_Data section:_
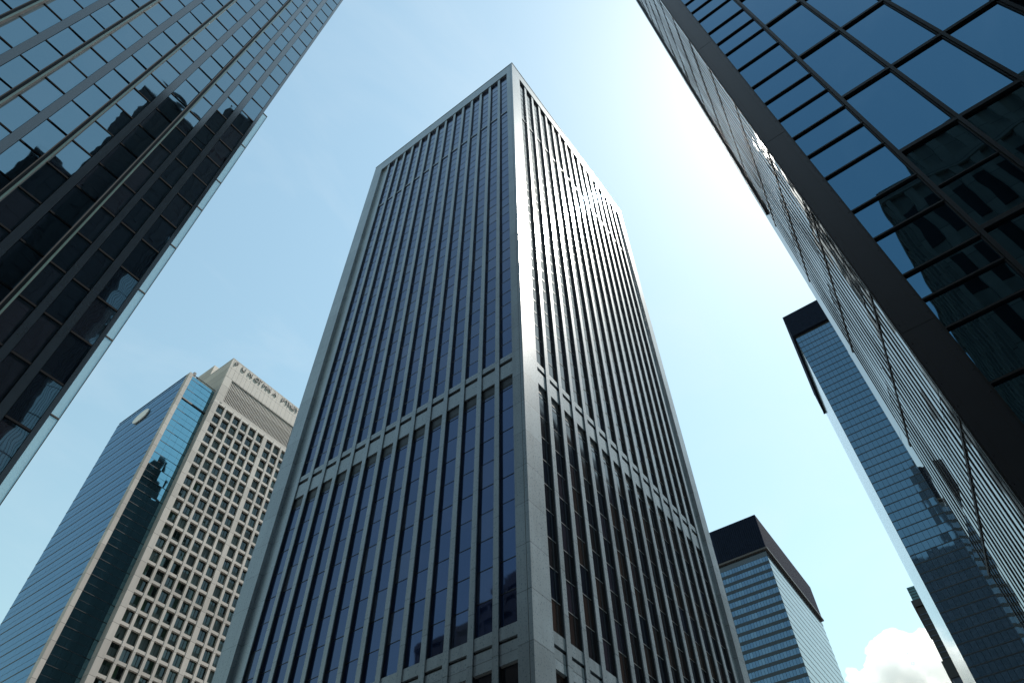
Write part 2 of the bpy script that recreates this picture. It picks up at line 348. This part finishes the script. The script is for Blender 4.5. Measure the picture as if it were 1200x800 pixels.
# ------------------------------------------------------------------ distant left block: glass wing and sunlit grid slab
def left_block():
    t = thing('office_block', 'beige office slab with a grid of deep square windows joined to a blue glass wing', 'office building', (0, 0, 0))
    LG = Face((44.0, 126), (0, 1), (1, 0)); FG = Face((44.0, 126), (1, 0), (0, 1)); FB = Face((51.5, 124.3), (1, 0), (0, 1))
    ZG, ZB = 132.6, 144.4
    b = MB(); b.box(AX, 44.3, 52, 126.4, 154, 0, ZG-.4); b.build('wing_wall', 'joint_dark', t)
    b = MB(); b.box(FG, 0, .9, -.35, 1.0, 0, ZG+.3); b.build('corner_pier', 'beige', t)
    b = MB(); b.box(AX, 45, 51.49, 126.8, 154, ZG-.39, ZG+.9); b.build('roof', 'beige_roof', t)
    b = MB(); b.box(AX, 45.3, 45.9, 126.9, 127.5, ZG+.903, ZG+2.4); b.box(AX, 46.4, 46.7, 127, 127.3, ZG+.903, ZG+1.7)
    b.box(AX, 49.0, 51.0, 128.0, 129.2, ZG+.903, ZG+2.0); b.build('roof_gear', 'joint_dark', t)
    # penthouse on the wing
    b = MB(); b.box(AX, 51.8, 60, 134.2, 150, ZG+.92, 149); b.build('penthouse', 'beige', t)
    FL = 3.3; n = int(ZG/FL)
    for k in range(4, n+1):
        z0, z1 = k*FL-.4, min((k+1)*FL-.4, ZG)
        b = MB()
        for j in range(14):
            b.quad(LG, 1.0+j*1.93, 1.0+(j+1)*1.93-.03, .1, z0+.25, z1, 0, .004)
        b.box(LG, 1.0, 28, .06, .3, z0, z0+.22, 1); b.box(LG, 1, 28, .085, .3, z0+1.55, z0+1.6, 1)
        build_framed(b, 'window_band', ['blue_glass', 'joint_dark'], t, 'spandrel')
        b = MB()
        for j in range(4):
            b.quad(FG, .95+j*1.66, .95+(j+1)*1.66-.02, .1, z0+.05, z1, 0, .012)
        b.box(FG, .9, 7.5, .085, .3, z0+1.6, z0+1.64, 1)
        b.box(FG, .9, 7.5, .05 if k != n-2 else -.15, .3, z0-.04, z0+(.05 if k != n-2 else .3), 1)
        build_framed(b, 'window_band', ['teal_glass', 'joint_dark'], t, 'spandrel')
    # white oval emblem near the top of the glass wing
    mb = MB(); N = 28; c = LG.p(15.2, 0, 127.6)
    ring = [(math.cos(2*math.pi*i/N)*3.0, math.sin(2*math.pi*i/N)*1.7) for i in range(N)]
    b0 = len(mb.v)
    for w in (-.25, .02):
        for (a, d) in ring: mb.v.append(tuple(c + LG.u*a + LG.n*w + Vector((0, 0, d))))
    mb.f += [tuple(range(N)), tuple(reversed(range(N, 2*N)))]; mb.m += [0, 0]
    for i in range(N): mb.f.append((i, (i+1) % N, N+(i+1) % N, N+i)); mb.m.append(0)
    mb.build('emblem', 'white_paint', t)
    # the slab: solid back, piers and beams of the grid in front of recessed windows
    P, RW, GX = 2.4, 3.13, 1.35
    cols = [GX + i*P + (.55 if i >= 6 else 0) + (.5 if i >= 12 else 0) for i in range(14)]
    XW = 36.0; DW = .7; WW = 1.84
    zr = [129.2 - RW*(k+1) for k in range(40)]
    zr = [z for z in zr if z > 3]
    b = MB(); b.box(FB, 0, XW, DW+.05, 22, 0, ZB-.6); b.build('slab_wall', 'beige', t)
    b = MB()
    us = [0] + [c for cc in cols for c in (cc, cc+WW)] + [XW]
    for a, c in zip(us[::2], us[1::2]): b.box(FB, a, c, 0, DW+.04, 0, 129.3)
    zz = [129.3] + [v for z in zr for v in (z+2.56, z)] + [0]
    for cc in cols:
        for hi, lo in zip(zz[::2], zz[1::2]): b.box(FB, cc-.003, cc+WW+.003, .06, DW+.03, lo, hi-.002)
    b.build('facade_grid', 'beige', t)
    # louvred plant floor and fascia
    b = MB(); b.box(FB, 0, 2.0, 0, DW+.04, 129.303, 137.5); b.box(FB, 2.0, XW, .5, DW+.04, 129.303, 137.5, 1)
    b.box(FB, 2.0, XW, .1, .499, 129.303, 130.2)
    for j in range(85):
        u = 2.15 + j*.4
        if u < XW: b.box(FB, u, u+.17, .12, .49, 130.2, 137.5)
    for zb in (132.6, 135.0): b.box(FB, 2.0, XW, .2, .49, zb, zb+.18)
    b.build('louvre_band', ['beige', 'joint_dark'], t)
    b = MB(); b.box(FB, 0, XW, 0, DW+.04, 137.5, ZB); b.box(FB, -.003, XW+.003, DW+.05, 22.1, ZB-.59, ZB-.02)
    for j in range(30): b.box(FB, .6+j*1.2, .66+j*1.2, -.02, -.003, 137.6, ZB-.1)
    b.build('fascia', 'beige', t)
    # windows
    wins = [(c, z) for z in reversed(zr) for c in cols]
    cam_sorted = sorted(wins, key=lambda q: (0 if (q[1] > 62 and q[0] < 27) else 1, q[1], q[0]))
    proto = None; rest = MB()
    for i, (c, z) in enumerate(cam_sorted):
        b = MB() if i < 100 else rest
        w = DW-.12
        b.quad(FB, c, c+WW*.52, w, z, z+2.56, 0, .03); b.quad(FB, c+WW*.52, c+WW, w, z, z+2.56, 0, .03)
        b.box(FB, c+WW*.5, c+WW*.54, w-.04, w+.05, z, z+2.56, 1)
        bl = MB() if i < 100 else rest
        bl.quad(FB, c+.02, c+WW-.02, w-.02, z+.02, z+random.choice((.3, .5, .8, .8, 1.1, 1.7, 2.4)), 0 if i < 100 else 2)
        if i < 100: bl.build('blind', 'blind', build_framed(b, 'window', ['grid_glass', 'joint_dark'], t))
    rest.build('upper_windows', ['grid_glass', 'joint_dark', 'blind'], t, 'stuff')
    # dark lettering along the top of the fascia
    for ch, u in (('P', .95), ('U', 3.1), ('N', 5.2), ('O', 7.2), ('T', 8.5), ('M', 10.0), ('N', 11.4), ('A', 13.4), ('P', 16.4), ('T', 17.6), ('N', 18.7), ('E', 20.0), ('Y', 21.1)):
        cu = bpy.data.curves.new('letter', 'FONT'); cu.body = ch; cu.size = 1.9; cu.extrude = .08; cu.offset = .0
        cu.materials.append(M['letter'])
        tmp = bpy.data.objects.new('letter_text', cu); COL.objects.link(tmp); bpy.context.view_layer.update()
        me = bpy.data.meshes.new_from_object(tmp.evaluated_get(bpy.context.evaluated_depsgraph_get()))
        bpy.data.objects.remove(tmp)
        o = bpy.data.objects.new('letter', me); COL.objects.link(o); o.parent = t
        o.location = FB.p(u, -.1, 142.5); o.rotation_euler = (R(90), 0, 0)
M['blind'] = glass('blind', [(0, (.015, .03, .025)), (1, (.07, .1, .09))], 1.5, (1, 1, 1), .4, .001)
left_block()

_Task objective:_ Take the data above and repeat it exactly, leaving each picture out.

_The solution:_
Write part 2 of the bpy script that recreates this picture. It picks up at line 348. This part finishes the script. The script is for Blender 4.5. Measure the picture as if it were 1200x800 pixels.
# ------------------------------------------------------------------ distant left block: glass wing and sunlit grid slab
def left_block():
    t = thing('office_block', 'beige office slab with a grid of deep square windows joined to a blue glass wing', 'office building', (0, 0, 0))
    LG = Face((44.0, 126), (0, 1), (1, 0)); FG = Face((44.0, 126), (1, 0), (0, 1)); FB = Face((51.5, 124.3), (1, 0), (0, 1))
    ZG, ZB = 132.6, 144.4
    b = MB(); b.box(AX, 44.3, 52, 126.4, 154, 0, ZG-.4); b.build('wing_wall', 'joint_dark', t)
    b = MB(); b.box(FG, 0, .9, -.35, 1.0, 0, ZG+.3); b.build('corner_pier', 'beige', t)
    b = MB(); b.box(AX, 45, 51.49, 126.8, 154, ZG-.39, ZG+.9); b.build('roof', 'beige_roof', t)
    b = MB(); b.box(AX, 45.3, 45.9, 126.9, 127.5, ZG+.903, ZG+2.4); b.box(AX, 46.4, 46.7, 127, 127.3, ZG+.903, ZG+1.7)
    b.box(AX, 49.0, 51.0, 128.0, 129.2, ZG+.903, ZG+2.0); b.build('roof_gear', 'joint_dark', t)
    # penthouse on the wing
    b = MB(); b.box(AX, 51.8, 60, 134.2, 150, ZG+.92, 149); b.build('penthouse', 'beige', t)
    FL = 3.3; n = int(ZG/FL)
    for k in range(4, n+1):
        z0, z1 = k*FL-.4, min((k+1)*FL-.4, ZG)
        b = MB()
        for j in range(14):
            b.quad(LG, 1.0+j*1.93, 1.0+(j+1)*1.93-.03, .1, z0+.25, z1, 0, .004)
        b.box(LG, 1.0, 28, .06, .3, z0, z0+.22, 1); b.box(LG, 1, 28, .085, .3, z0+1.55, z0+1.6, 1)
        build_framed(b, 'window_band', ['blue_glass', 'joint_dark'], t, 'spandrel')
        b = MB()
        for j in range(4):
            b.quad(FG, .95+j*1.66, .95+(j+1)*1.66-.02, .1, z0+.05, z1, 0, .012)
        b.box(FG, .9, 7.5, .085, .3, z0+1.6, z0+1.64, 1)
        b.box(FG, .9, 7.5, .05 if k != n-2 else -.15, .3, z0-.04, z0+(.05 if k != n-2 else .3), 1)
        build_framed(b, 'window_band', ['teal_glass', 'joint_dark'], t, 'spandrel')
    # white oval emblem near the top of the glass wing
    mb = MB(); N = 28; c = LG.p(15.2, 0, 127.6)
    ring = [(math.cos(2*math.pi*i/N)*3.0, math.sin(2*math.pi*i/N)*1.7) for i in range(N)]
    b0 = len(mb.v)
    for w in (-.25, .02):
        for (a, d) in ring: mb.v.append(tuple(c + LG.u*a + LG.n*w + Vector((0, 0, d))))
    mb.f += [tuple(range(N)), tuple(reversed(range(N, 2*N)))]; mb.m += [0, 0]
    for i in range(N): mb.f.append((i, (i+1) % N, N+(i+1) % N, N+i)); mb.m.append(0)
    mb.build('emblem', 'white_paint', t)
    # the slab: solid back, piers and beams of the grid in front of recessed windows
    P, RW, GX = 2.4, 3.13, 1.35
    cols = [GX + i*P + (.55 if i >= 6 else 0) + (.5 if i >= 12 else 0) for i in range(14)]
    XW = 36.0; DW = .7; WW = 1.84
    zr = [129.2 - RW*(k+1) for k in range(40)]
    zr = [z for z in zr if z > 3]
    b = MB(); b.box(FB, 0, XW, DW+.05, 22, 0, ZB-.6); b.build('slab_wall', 'beige', t)
    b = MB()
    us = [0] + [c for cc in cols for c in (cc, cc+WW)] + [XW]
    for a, c in zip(us[::2], us[1::2]): b.box(FB, a, c, 0, DW+.04, 0, 129.3)
    zz = [129.3] + [v for z in zr for v in (z+2.56, z)] + [0]
    for cc in cols:
        for hi, lo in zip(zz[::2], zz[1::2]): b.box(FB, cc-.003, cc+WW+.003, .06, DW+.03, lo, hi-.002)
    b.build('facade_grid', 'beige', t)
    # louvred plant floor and fascia
    b = MB(); b.box(FB, 0, 2.0, 0, DW+.04, 129.303, 137.5); b.box(FB, 2.0, XW, .5, DW+.04, 129.303, 137.5, 1)
    b.box(FB, 2.0, XW, .1, .499, 129.303, 130.2)
    for j in range(85):
        u = 2.15 + j*.4
        if u < XW: b.box(FB, u, u+.17, .12, .49, 130.2, 137.5)
    for zb in (132.6, 135.0): b.box(FB, 2.0, XW, .2, .49, zb, zb+.18)
    b.build('louvre_band', ['beige', 'joint_dark'], t)
    b = MB(); b.box(FB, 0, XW, 0, DW+.04, 137.5, ZB); b.box(FB, -.003, XW+.003, DW+.05, 22.1, ZB-.59, ZB-.02)
    for j in range(30): b.box(FB, .6+j*1.2, .66+j*1.2, -.02, -.003, 137.6, ZB-.1)
    b.build('fascia', 'beige', t)
    # windows
    wins = [(c, z) for z in reversed(zr) for c in cols]
    cam_sorted = sorted(wins, key=lambda q: (0 if (q[1] > 62 and q[0] < 27) else 1, q[1], q[0]))
    proto = None; rest = MB()
    for i, (c, z) in enumerate(cam_sorted):
        b = MB() if i < 100 else rest
        w = DW-.12
        b.quad(FB, c, c+WW*.52, w, z, z+2.56, 0, .03); b.quad(FB, c+WW*.52, c+WW, w, z, z+2.56, 0, .03)
        b.box(FB, c+WW*.5, c+WW*.54, w-.04, w+.05, z, z+2.56, 1)
        bl = MB() if i < 100 else rest
        bl.quad(FB, c+.02, c+WW-.02, w-.02, z+.02, z+random.choice((.3, .5, .8, .8, 1.1, 1.7, 2.4)), 0 if i < 100 else 2)
        if i < 100: bl.build('blind', 'blind', build_framed(b, 'window', ['grid_glass', 'joint_dark'], t))
    rest.build('upper_windows', ['grid_glass', 'joint_dark', 'blind'], t, 'stuff')
    # dark lettering along the top of the fascia
    for ch, u in (('P', .95), ('U', 3.1), ('N', 5.2), ('O', 7.2), ('T', 8.5), ('M', 10.0), ('N', 11.4), ('A', 13.4), ('P', 16.4), ('T', 17.6), ('N', 18.7), ('E', 20.0), ('Y', 21.1)):
        cu = bpy.data.curves.new('letter', 'FONT'); cu.body = ch; cu.size = 1.9; cu.extrude = .08; cu.offset = .0
        cu.materials.append(M['letter'])
        tmp = bpy.data.objects.new('letter_text', cu); COL.objects.link(tmp); bpy.context.view_layer.update()
        me = bpy.data.meshes.new_from_object(tmp.evaluated_get(bpy.context.evaluated_depsgraph_get()))
        bpy.data.objects.remove(tmp)
        o = bpy.data.objects.new('letter', me); COL.objects.link(o); o.parent = t
        o.location = FB.p(u, -.1, 142.5); o.rotation_euler = (R(90), 0, 0)
M['blind'] = glass('blind', [(0, (.015, .03, .025)), (1, (.07, .1, .09))], 1.5, (1, 1, 1), .4, .001)
left_block()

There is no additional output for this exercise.